30 Haziran 2008

:::((((((((((((((((((((

ALLAHIM SEN NASIL CANAVARLAR YARATTIN BÖYLE:((

BUNU YAPAN İNSAN OLAMAZ ÇÜNKÜ :((

27 Haziran 2008

yeni görünüm..

aslında blogumun eski şablonunu değiştirmeye hiç niyetim yoktu. ancak dün akşam sayaçı silmek isterken sanırım yanlışlıkla başka şeyleri de sildim ve benim eski blogdan geriye pek birşey kalmadı.
neyse uygun birseyler bulana kadar şimdilik bununla idare edelim :)

26 Haziran 2008

benim filozof oğlum..:)

şu sıralar her hareket olduğu gibi uykuya hazırlanmak da olay olmaya başladı. diş fırçalamak için ayrı, el yüz yıkama için ayrı ve en önemlisi de çişi için ayrı ikna etmem, hatta yalvarmam gerekiyor. ben de en son işi masum bir tehdide dönüştürdüm :



can : çişim yokyyy annneeee..

anne : ama bir tutalım mutlaka gelir..

can : hayıl anne..

anne: o zaman kitap okumayacağım.

can : okumaszsan okuma !! ( bak bak :)


en sonunda yatağa yatılır ve can bey kitap okumak ister.

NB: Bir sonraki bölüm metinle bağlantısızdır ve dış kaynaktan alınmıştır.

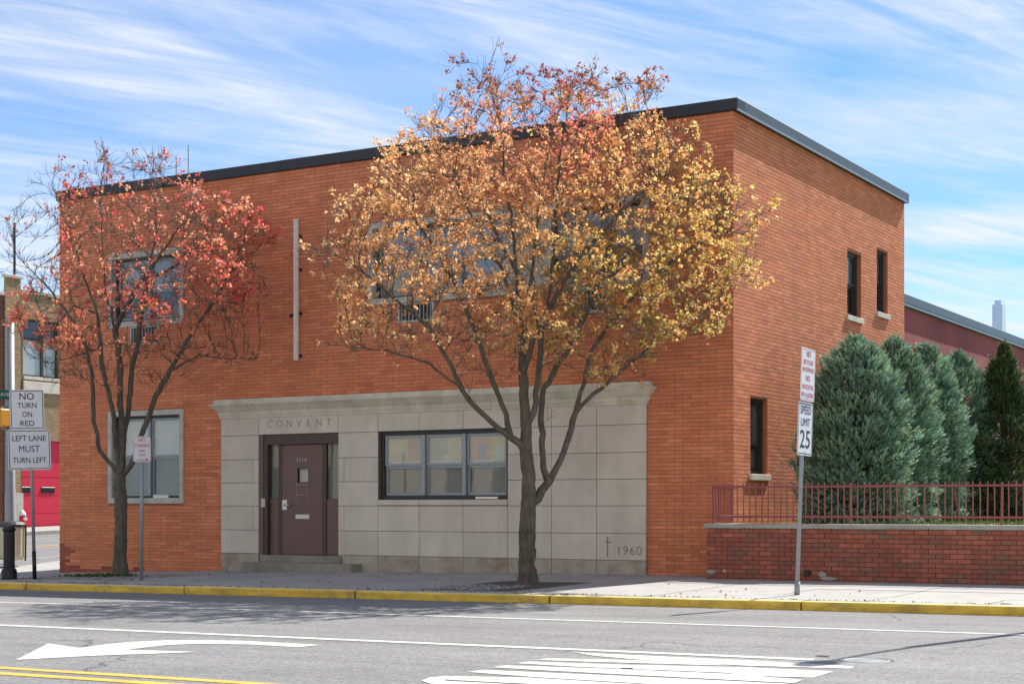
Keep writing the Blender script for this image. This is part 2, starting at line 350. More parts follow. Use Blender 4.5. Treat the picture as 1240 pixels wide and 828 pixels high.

anne: çiş yok, kitap da yok.

can : annee.. sankim çişim geldi.. (!!)

anne : bak sen. e daha 5 dakika önce yoktu.

can : annnee, çiş bazen gelir bazen gelmez... ( ne salağım ben yahu:)

.......


ana oğul balkonda oturuyoruz. onun deyimiyle "kesme yapıştırma" yapıyoruz ve beyimiz fındık fıstık yiyor. ama bu arada fındıkların bir kısmı da balkonda aşağıya gidiyor.

anne :oğlum. neden atıyorsun ? belki aşağıda biri kafasını uzatmış pencereden bakıyor. sana böyle birsey yapsalar hoşuna gider mi? kafan acır.

can : acımazz anne..

anne : nerden biliyorsun?

can: e anne ben yukaydayım . benim kafama atamaz ki :))))))

23 Haziran 2008

yeni asistanım :)

can bey'in inat durumları şu sıralar tavan yapmış durumda. her cümlenin başı "hayır" veya "istemiyorum" ile başlıyor. üstelik dinlemeden cevap verince çıldırıyorum. ona seçenekler sunarak inadını kırmaya çalışarak sabrımı son damlasına kadar kullanıyorum. bu olumsuz enerjisini başka şeylere yönlendirerek bu dönemi atlatmaya çabalıyorum.

üstelik çocuk da annesinin sürekli hareket halinde birşeyler yapmasından sıkılmış şöyle diyor :

" anne otulşana biyaz. ep ayaktaşın ep (hep)" :)

evet tanıştırayım : yeni asistanım :)

emeklemeye başladığından bu yana evde temizlik için ve özellikle de mutfakta yapılan tüm hareketlere bayılır. o evdeyken temizlik yapmak zorunda kaldığım zamanlarda cehennem azabı çekmişimdir:) ne süpürgeyi verir, ne toz aldırır, ne yer sildirir. herşeyde ben de ben de diye peşimden koşardı. allahtan yuvaya gittiğinden bu yana bu derdimiz de ortadan kalktı.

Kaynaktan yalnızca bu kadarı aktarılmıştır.